Everything connects and you see the bigger picture and the greater battle and it’s awesome.

Come on, it can’t be just me that finds that satisfying.  Why?  Because we do the same thing in a novel!  We have a beginning, middle, and end.  And all the weird, seemingly random things in the book come together and have an explanation and are connected, and it’s beautiful.  Because we feel like there was a point.  Why have that tiny detail if you aren’t going to use it?  Why show that scene if it doesn’t move the plot forward?

Same with a series.

In Mystery series, they can do this for plot a little more naturally, because every case ties into the detective’s main career.  So in these, the author just has to make sure the character development is going somewhere.  I say just, but that’s not easy either.  But they only have to do it for character whereas fantasy has to do it for character and plot 🙂

In Fantasy series, it’s a little harder for us.  Because there is no overall career usually.  It’s more like weird magic stuff happens and characters deal with it, and that’s natural.  Criminals on the streets aren’t part of some big conspiracy, so why should people doing bad things in fantasy be?

Because we want it to be that way.

We want full circle, resolution, a reason!  We want order, dammit!
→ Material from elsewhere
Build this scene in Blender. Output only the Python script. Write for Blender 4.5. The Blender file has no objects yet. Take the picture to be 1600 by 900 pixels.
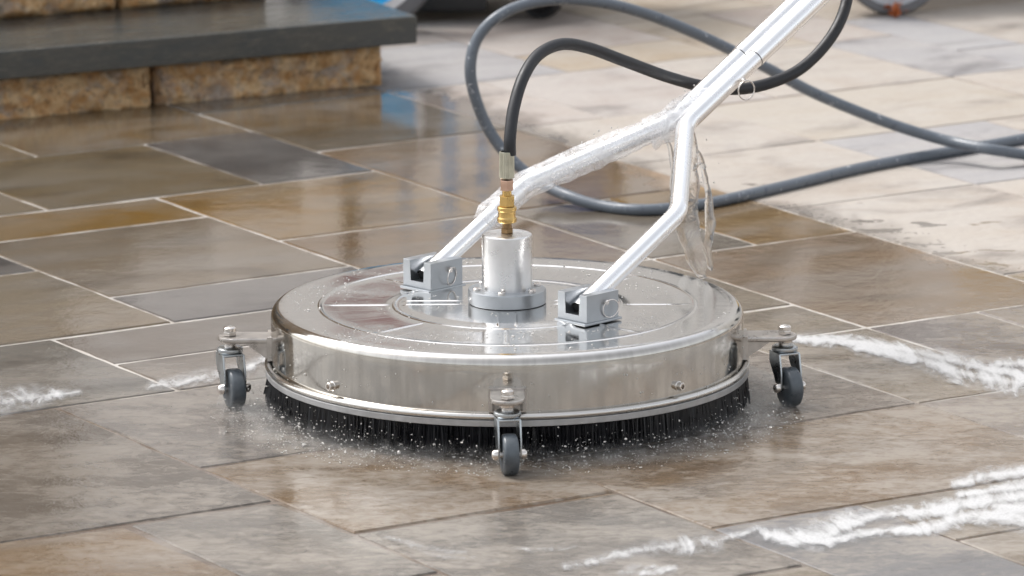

The world is chaotic and things randomly happen.  So we find fiction that ties up all the ends and links them together in a pattern so satisfying because we wish real life worked like that.  People look for patterns in nature because we feel that gives us some control, or at least warning before something bad happens.
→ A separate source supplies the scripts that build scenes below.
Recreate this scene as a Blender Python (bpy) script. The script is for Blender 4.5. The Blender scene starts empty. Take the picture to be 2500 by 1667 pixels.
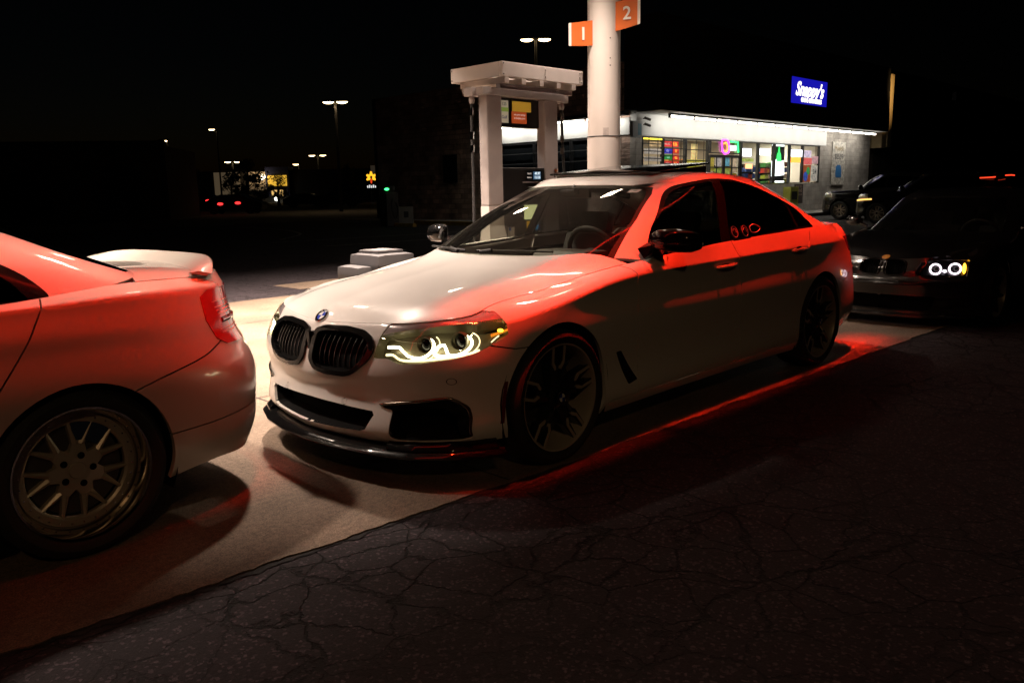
import bpy, bmesh, math, random
import numpy as np
from mathutils import Vector, Matrix
from mathutils.bvhtree import BVHTree
random.seed(7)
S = bpy.context.scene
COL = S.collection
PI = math.pi
R = math.radians

# ---------------------------------------------------------------- camera
cam_d = bpy.data.cameras.new('camera'); cam = bpy.data.objects.new('camera', cam_d); COL.objects.link(cam)
S.camera = cam
cam_d.sensor_width = 36.0; cam_d.lens = 36.0 * 1984.8 / 2500.0
cam_d.clip_start = 0.05; cam_d.clip_end = 3000
_y, _p, _r = 3.91840863, -0.18413356, -0.01964495
_f = Vector((math.cos(_y) * math.cos(_p), math.sin(_y) * math.cos(_p), math.sin(_p)))
_ri = _f.cross(Vector((0, 0, 1))).normalized(); _u = _ri.cross(_f)
_r2 = _ri * math.cos(_r) + _u * math.sin(_r); _u2 = -_ri * math.sin(_r) + _u * math.cos(_r)
_m = Matrix((_r2, _u2, -_f)).transposed().to_4x4(); _m.translation = Vector((2.9599, 3.4965, 1.3565))
cam.matrix_world = _m

# ---------------------------------------------------------------- render / sky
S.render.engine = 'CYCLES'
S.view_settings.view_transform = 'Standard'; S.view_settings.look = 'None'
S.view_settings.exposure = 0.0; S.view_settings.gamma = 1.0
S.cycles.use_denoising = True
S.cycles.max_bounces = 8; S.cycles.transparent_max_bounces = 24
S.cycles.sample_clamp_indirect = 4.0
S.cycles.caustics_reflective = False; S.cycles.caustics_refractive = False
W = bpy.data.worlds.new('World'); S.world = W; W.use_nodes = True
_bg = W.node_tree.nodes['Background']
_sky = W.node_tree.nodes.new('ShaderNodeTexSky'); _sky.sky_type = 'NISHITA'; _sky.sun_disc = False
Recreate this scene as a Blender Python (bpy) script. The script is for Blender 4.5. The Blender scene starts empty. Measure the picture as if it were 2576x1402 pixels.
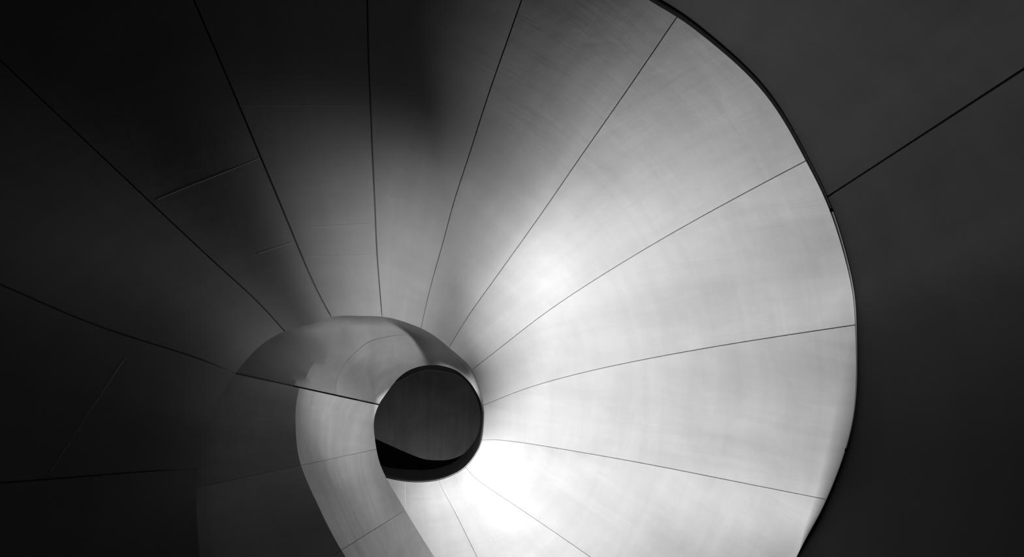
import bpy, math
import numpy as np
from mathutils import Matrix, Vector

# ------------------------------------------------------------------ camera
FPX = 1700.0                      # focal length in pixels of the 2576 x 1402 frame
VP = (1115.0, 1125.0)             # pixel of the zenith
U = 4.0                           # metres per design unit
CAM_Z = 1.6                       # eye height above the floor
CX, CY = 1288.0, 701.0
Zc = np.array([(VP[0]-CX)/FPX, (VP[1]-CY)/FPX, 1.0]); Zc /= np.linalg.norm(Zc)
Xc = np.array([1.0, 0, 0]) - Zc[0]*Zc; Xc /= np.linalg.norm(Xc)
Yc = np.cross(Zc, Xc)
M = np.array([Xc, Yc, Zc])        # camera axes (right, down, forward) -> world
scene = bpy.context.scene
cam_d = bpy.data.cameras.new('camera'); cam = bpy.data.objects.new('camera', cam_d)
scene.collection.objects.link(cam); scene.camera = cam
cam_d.sensor_fit = 'HORIZONTAL'; cam_d.sensor_width = 36.0
cam_d.lens = FPX*36.0/2576.0
cam_d.clip_start = 0.02; cam_d.clip_end = 100
right = M @ np.array([1, 0, 0]); up = M @ np.array([0, -1, 0]); back = M @ np.array([0, 0, -1])
mw = Matrix.Identity(4)
for i in range(3):
    mw[i][0] = right[i]; mw[i][1] = up[i]; mw[i][2] = back[i]
mw[2][3] = CAM_Z
cam.matrix_world = mw

# ------------------------------------------------------------------ world, lamps, exposure
w = bpy.data.worlds.new('world'); scene.world = w; w.use_nodes = True
w.node_tree.nodes['Background'].inputs[0].default_value = (1, 1, 1, 1)
w.node_tree.nodes['Background'].inputs[1].default_value = 0.0006
def lamp(name, kind, loc, aim, power, size):
    d = bpy.data.lights.new(name, kind); d.energy = power
    o = bpy.data.objects.new(name, d); scene.collection.objects.link(o)
    o.location = loc
    o.rotation_euler = (Vector(aim)-Vector(loc)).to_track_quat('-Z', 'Y').to_euler()
    if kind == 'AREA': d.shape = 'SQUARE'; d.size = size; d.spread = math.radians(70)
    else: d.shadow_soft_size = size
    return o
key = lamp('opening_daylight', 'AREA', (0.05, 10.6, CAM_Z+4.3), (0.5, -0.2, CAM_Z+4.3), 325, 2.8)
side = lamp('added_ribbon_spot', 'SPOT', (2.9, -0.75, CAM_Z+3.12), (0.05, -0.72, CAM_Z+3.75), 168, 0.25); side.data.spot_size = math.radians(41); side.data.spot_blend = 1.0  # added spot, no known fixture: brightens the parapet ribbon and inner soffit
ceiling_fill = lamp('added_ceiling_fill', 'POINT', (-0.2, 1.9, CAM_Z+10.9), (0, 0, 20), 22, 0.15)  # added fill light, out of sight, to brighten the ceiling disc
scene.view_settings.view_transform = 'Standard'
scene.view_settings.look = 'None'
scene.view_settings.gamma = 1.0
scene.view_settings.use_curve_mapping = False
scene.view_settings.exposure = 0.0

# ------------------------------------------------------------------ helpers
AX = np.array([-0.0786, -0.0549])         # stair axis in plan, design units from the camera
R_OUT = 0.855
def rays(P):
    P = np.asarray(P, float)
    d = np.stack([(P[..., 0]-CX)/FPX, (P[..., 1]-CY)/FPX, np.ones(P.shape[:-1])], -1)
    wv = d @ M.T
    return wv[..., :2]/wv[..., 2:3]
def lift(P, z):
    """sight lines of design points, met at height z (design units) -> metres in the room"""
    r = rays(P); z = np.asarray(z, float)
    return np.stack([r[..., 0]*z*U, r[..., 1]*z*U, z*U+CAM_Z], -1)
def nspline(xs, ys):
    """natural cubic spline, ys (n,k)"""
    xs = np.asarray(xs, float); ys = np.asarray(ys, float); sc = ys.ndim == 1
    if sc: ys = ys[:, None]
    n = len(xs); h = np.diff(xs); A = np.eye(n); B = np.zeros_like(ys)
    for i in range(1, n-1):
        A[i, i-1] = h[i-1]; A[i, i] = 2*(h[i-1]+h[i]); A[i, i+1] = h[i]
        B[i] = 6*((ys[i+1]-ys[i])/h[i]-(ys[i]-ys[i-1])/h[i-1])
    m = np.linalg.solve(A, B)
    def f(x):
        x = np.asarray(x, float); sh = x.shape; x = x.ravel()
        i = np.clip(np.searchsorted(xs, x)-1, 0, n-2); a = (xs[i+1]-x)/h[i]; b = (x-xs[i])/h[i]
        o = a[:, None]*ys[i]+b[:, None]*ys[i+1]+((a**3-a)[:, None]*m[i]+(b**3-b)[:, None]*m[i+1])*(h[i]**2)[:, None]/6
        return o[:, 0].reshape(sh) if sc else o.reshape(sh+(ys.shape[1],))
    return f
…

Now, is it difficult to do from the beginning?  You betcha.  And things are going to change along the way.

But here’s the thing, you don’t have to plot out all 15 books right now, you can still let things come to you and change things up, even add in some books or cut the series down, and keep to your arch.  I’m planning 15 so I can have the first 3 be the set up (beginning) next 9 the troubles along the way and things getting worse (middle) and last 3 be where everything comes to a head and they finally have to deal with shit hanging over them since the beginning (the end).
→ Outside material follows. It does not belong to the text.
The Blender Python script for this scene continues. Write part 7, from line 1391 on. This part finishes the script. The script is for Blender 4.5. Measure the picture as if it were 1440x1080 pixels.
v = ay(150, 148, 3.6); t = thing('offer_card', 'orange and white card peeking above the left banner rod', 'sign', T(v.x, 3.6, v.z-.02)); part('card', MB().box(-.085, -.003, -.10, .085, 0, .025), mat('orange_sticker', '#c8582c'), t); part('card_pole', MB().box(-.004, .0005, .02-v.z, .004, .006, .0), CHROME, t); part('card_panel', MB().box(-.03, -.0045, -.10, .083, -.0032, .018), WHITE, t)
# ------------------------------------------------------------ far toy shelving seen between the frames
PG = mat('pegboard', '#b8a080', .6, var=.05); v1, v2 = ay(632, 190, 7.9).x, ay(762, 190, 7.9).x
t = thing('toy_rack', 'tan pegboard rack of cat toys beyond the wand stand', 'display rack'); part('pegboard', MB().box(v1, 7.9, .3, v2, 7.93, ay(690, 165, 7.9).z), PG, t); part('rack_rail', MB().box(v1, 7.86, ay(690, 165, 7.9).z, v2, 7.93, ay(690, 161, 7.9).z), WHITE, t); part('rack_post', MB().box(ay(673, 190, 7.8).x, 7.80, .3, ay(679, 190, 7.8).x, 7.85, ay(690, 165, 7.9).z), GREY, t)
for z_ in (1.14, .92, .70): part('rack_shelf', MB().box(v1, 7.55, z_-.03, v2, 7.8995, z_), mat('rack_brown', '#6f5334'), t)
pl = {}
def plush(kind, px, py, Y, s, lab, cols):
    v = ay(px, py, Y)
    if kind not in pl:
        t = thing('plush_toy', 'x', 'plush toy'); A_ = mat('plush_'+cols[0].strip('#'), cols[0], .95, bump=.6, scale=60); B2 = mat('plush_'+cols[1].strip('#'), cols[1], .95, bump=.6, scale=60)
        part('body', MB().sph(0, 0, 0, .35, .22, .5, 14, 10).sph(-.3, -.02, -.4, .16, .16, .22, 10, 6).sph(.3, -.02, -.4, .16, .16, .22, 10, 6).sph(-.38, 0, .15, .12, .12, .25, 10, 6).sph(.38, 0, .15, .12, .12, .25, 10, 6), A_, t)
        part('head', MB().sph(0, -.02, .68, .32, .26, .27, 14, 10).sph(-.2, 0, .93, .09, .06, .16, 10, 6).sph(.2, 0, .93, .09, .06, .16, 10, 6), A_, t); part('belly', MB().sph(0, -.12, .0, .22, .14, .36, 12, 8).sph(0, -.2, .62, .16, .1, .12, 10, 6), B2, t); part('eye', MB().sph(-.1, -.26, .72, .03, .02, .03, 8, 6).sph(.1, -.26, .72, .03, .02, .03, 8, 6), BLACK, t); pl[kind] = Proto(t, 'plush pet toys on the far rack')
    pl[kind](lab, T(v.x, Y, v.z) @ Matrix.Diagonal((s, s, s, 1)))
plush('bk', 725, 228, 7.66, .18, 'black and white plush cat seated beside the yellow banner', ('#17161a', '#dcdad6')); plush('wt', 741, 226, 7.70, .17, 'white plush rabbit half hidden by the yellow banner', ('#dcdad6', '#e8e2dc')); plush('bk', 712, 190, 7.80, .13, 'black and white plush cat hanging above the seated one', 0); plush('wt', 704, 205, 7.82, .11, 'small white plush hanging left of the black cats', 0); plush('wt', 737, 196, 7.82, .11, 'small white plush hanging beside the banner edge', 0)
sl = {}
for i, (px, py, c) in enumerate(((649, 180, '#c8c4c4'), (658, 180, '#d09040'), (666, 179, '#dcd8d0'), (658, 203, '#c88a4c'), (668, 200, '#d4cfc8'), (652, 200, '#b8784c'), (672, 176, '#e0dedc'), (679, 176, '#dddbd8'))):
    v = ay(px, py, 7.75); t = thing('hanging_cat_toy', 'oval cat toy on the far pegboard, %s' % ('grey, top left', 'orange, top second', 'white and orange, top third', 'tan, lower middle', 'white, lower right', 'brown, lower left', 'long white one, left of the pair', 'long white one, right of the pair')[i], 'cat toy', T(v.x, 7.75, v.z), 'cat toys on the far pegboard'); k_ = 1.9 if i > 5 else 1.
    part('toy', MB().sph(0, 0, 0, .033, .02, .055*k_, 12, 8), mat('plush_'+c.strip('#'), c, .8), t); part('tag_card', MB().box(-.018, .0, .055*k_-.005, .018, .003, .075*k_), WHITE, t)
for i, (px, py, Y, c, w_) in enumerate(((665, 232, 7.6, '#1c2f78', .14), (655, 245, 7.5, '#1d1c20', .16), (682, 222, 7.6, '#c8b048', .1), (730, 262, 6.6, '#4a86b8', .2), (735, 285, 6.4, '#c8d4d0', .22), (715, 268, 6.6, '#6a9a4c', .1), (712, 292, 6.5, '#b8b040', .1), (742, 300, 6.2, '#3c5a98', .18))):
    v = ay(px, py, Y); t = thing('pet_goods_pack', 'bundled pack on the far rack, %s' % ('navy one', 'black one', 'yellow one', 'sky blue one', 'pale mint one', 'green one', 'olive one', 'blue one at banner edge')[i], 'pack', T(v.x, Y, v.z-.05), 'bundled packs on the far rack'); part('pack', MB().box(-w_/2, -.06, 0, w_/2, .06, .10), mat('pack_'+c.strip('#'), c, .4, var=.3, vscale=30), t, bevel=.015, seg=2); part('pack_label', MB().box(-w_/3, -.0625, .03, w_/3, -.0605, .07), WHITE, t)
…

You just have to know where you’re going with it.  They say with books figure out your end before you start writing, even if you’re a pantster, do that much.  So you know where you’re going.

So if you’re writing a series, how do you want it to end?  Who’s the big bad boss at the end?  Was this an overall problem like (my Gods reality) society trying to deal with magic and the two finally reach an equilibrium at the end, or (my Sphinx reality) was it a conspiracy by people who want power.

Then, where do you want your characters to go?  How do they grow, learn, find love?  That’s the character arch you want to be on a trajectory for.

From there, think of things you could do as hints to that final ending in earlier books.  Or questions that must be answered that you have dangling over the characters’ heads the entire series.  Carrie Vaughn does a great big conspiracy that you can see hints of early on.  I’m reading Ilona Andrews right now and you can tell early on who the big bad MC’s building up her strength to take on is.  You know what the final battle will eventually have to be, and all the other stuff ties in because that’s how she’s growing her strength.

So, plot it out, doesn’t have to be detailed.  Just something like, books 1 -3 are the problems being set up/becoming evident, and the love interests come together.  That’s all I’ve got for most of the series.  I don’t know the plots for most of the books in the middle, and obviously books change as you write them.  But if you have that string going through all of them, something to tie them together, your readers will love you.  Because you’ve given your world meaning, order, purpose.

And if we’re honest with ourselves, that’s all we really want out of our own lives, isn’t it?